● **WHAT TO WORK ON**:
Take the data below and repeat it exactly.

● **RECORDED INFORMATION**:

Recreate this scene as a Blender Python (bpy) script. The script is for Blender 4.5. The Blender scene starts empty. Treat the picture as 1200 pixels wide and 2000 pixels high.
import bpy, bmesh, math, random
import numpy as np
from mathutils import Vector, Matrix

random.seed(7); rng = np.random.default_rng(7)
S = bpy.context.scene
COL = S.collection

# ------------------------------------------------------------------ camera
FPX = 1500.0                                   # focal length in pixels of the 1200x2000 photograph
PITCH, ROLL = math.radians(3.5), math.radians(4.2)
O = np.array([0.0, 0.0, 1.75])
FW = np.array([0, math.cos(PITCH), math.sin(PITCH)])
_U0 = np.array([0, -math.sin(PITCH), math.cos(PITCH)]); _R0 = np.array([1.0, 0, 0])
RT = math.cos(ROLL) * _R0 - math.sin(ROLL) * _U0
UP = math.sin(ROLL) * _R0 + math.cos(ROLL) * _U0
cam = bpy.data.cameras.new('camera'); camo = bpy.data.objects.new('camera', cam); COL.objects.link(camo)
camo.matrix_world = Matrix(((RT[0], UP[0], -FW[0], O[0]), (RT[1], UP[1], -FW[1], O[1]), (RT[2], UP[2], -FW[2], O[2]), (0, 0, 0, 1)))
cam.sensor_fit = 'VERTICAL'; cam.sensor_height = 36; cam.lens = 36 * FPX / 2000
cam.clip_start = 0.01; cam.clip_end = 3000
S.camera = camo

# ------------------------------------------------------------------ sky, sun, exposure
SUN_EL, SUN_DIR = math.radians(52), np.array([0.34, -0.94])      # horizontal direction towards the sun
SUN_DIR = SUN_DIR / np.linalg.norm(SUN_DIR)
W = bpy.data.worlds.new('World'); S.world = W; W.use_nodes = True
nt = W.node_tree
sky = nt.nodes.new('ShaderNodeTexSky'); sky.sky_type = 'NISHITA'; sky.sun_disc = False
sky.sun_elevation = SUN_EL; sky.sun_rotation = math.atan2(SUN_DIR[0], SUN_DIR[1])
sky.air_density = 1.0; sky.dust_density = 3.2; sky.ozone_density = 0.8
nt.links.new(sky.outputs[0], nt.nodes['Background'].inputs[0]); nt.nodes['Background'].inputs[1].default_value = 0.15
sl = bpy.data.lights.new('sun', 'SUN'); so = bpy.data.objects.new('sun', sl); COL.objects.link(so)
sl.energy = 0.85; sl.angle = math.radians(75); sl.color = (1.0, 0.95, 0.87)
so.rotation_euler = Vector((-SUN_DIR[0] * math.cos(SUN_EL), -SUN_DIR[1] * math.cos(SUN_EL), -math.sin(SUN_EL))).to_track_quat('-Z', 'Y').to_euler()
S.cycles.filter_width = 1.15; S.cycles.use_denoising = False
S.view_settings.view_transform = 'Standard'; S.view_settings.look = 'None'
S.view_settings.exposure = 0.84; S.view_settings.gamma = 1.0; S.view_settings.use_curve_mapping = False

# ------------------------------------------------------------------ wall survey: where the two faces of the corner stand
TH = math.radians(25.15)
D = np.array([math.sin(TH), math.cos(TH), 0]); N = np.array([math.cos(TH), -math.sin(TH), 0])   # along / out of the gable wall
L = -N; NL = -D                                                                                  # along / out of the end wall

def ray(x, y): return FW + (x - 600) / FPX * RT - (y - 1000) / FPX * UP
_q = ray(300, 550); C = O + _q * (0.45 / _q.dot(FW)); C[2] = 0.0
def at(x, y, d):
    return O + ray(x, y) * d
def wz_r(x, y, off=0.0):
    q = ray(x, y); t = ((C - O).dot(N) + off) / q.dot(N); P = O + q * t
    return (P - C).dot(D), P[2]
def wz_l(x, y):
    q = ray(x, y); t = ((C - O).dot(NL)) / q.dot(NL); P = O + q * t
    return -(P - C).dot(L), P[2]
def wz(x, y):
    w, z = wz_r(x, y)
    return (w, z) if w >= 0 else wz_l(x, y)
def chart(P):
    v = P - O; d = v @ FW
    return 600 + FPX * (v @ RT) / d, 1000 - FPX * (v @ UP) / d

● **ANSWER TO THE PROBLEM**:
Recreate this scene as a Blender Python (bpy) script. The script is for Blender 4.5. The Blender scene starts empty. Treat the picture as 1200 pixels wide and 2000 pixels high.
import bpy, bmesh, math, random
import numpy as np
from mathutils import Vector, Matrix

random.seed(7); rng = np.random.default_rng(7)
S = bpy.context.scene
COL = S.collection

# ------------------------------------------------------------------ camera
FPX = 1500.0                                   # focal length in pixels of the 1200x2000 photograph
PITCH, ROLL = math.radians(3.5), math.radians(4.2)
O = np.array([0.0, 0.0, 1.75])
FW = np.array([0, math.cos(PITCH), math.sin(PITCH)])
_U0 = np.array([0, -math.sin(PITCH), math.cos(PITCH)]); _R0 = np.array([1.0, 0, 0])
RT = math.cos(ROLL) * _R0 - math.sin(ROLL) * _U0
UP = math.sin(ROLL) * _R0 + math.cos(ROLL) * _U0
cam = bpy.data.cameras.new('camera'); camo = bpy.data.objects.new('camera', cam); COL.objects.link(camo)
camo.matrix_world = Matrix(((RT[0], UP[0], -FW[0], O[0]), (RT[1], UP[1], -FW[1], O[1]), (RT[2], UP[2], -FW[2], O[2]), (0, 0, 0, 1)))
cam.sensor_fit = 'VERTICAL'; cam.sensor_height = 36; cam.lens = 36 * FPX / 2000
cam.clip_start = 0.01; cam.clip_end = 3000
S.camera = camo

# ------------------------------------------------------------------ sky, sun, exposure
SUN_EL, SUN_DIR = math.radians(52), np.array([0.34, -0.94])      # horizontal direction towards the sun
SUN_DIR = SUN_DIR / np.linalg.norm(SUN_DIR)
W = bpy.data.worlds.new('World'); S.world = W; W.use_nodes = True
nt = W.node_tree
sky = nt.nodes.new('ShaderNodeTexSky'); sky.sky_type = 'NISHITA'; sky.sun_disc = False
sky.sun_elevation = SUN_EL; sky.sun_rotation = math.atan2(SUN_DIR[0], SUN_DIR[1])
sky.air_density = 1.0; sky.dust_density = 3.2; sky.ozone_density = 0.8
nt.links.new(sky.outputs[0], nt.nodes['Background'].inputs[0]); nt.nodes['Background'].inputs[1].default_value = 0.15
sl = bpy.data.lights.new('sun', 'SUN'); so = bpy.data.objects.new('sun', sl); COL.objects.link(so)
sl.energy = 0.85; sl.angle = math.radians(75); sl.color = (1.0, 0.95, 0.87)
so.rotation_euler = Vector((-SUN_DIR[0] * math.cos(SUN_EL), -SUN_DIR[1] * math.cos(SUN_EL), -math.sin(SUN_EL))).to_track_quat('-Z', 'Y').to_euler()
S.cycles.filter_width = 1.15; S.cycles.use_denoising = False
S.view_settings.view_transform = 'Standard'; S.view_settings.look = 'None'
S.view_settings.exposure = 0.84; S.view_settings.gamma = 1.0; S.view_settings.use_curve_mapping = False

# ------------------------------------------------------------------ wall survey: where the two faces of the corner stand
TH = math.radians(25.15)
D = np.array([math.sin(TH), math.cos(TH), 0]); N = np.array([math.cos(TH), -math.sin(TH), 0])   # along / out of the gable wall
L = -N; NL = -D                                                                                  # along / out of the end wall

def ray(x, y): return FW + (x - 600) / FPX * RT - (y - 1000) / FPX * UP
_q = ray(300, 550); C = O + _q * (0.45 / _q.dot(FW)); C[2] = 0.0
def at(x, y, d):
    return O + ray(x, y) * d
def wz_r(x, y, off=0.0):
    q = ray(x, y); t = ((C - O).dot(N) + off) / q.dot(N); P = O + q * t
    return (P - C).dot(D), P[2]
def wz_l(x, y):
    q = ray(x, y); t = ((C - O).dot(NL)) / q.dot(NL); P = O + q * t
    return -(P - C).dot(L), P[2]
def wz(x, y):
    w, z = wz_r(x, y)
    return (w, z) if w >= 0 else wz_l(x, y)
def chart(P):
    v = P - O; d = v @ FW
    return 600 + FPX * (v @ RT) / d, 1000 - FPX * (v @ UP) / d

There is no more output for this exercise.